Áfricas
Não tem sentido tentar esconder, por detrás de um qualquer discurso congratulatório, a subsistência de naturais diferenças, na abordagem de certas temáticas, nomeadamente as que se prendem com questões de democracia, de Direitos humanos e do funcionamento do Estado de direito. Se algum exemplo mais concreto fosse necessário, aí estaria o recente caso do acesso da Guiné-Equatorial à CPLP como prova de que nem sempre as perspetivas coincidem. Mas isso faz parte da natureza de Estados que nascem e evoluem em contextos diferentes, com histórias e processos internos muito díspares. A sabedoria de uma diplomacia madura reside, precisamente, na capacidade de sublinhar os fatores de identidade e de potencial aproximação, não deixando que a magnificação das diferenças prejudique aquilo que é essencial.

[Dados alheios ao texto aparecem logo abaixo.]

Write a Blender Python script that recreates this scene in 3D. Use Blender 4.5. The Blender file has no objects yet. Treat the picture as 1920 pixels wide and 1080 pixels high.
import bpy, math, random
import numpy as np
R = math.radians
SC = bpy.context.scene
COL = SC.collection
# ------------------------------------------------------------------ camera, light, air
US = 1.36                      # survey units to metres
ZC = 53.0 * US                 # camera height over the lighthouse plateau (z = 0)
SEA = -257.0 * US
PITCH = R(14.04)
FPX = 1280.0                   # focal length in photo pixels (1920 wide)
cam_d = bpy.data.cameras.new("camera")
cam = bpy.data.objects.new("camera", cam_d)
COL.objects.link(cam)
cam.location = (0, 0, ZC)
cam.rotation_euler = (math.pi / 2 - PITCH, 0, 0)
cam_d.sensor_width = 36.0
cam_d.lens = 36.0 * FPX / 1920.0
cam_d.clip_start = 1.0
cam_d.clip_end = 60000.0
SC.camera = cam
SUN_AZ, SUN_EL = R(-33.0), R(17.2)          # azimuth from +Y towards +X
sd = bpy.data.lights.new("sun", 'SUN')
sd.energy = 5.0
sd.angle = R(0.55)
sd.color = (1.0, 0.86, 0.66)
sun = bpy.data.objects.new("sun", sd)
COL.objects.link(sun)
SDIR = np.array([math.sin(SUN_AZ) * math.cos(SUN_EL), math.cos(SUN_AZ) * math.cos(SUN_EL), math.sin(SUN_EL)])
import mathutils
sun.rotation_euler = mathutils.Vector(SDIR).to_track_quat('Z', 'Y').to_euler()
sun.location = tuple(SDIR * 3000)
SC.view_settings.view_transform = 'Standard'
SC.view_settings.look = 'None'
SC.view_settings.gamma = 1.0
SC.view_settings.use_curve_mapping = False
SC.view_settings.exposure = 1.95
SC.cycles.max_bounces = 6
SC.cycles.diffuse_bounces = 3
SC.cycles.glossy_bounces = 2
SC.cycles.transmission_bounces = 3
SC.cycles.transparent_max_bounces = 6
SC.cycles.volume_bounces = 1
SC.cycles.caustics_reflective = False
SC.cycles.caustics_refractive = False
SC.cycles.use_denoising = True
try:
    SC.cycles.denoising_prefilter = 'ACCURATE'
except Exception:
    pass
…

Ao longo das quatro décadas que passaram desde a independência das colónias africanas, não raramente o, também variado, olhar de Lisboa divergiu do dos governos desses novos Estados, quer na avaliação dos esforços para a sua reconciliação interna, quer no modo como alguns valores comummente aceites pela comunidade internacional, em matéria político-institucional, neles mereceram observância. Curiosamente, e em tempo mais recente, vimos também emergirem, da parte desses Estados, críticas a determinados aspetos do sistema institucional português.
Às vezes, o tom de algumas dessas apreciações ultrapassa o razoável, roça a ingerência, pode ser lido como desrespeitoso das ordens jurídico-políticas. A linha é muito fina entre aquilo que pode configurar uma legítima observação sobre certas disfunções dos sistemas e um tom crítico que pressupõe a não aceitação dos fundamento da ordem de valores em que eles se apoiam.
Compete aos agentes políticos manter a serenidade e ver um pouco para além da espuma polémica de alguns dias, de algumas vozes mais excitadas e de alguns títulos de jornais. Cabe às diplomacias, sob a sua orientação, preservar e desenvolver o tecido comum de relações e olhar para ele na perspectiva da História e dos interesses comuns de que se alimenta.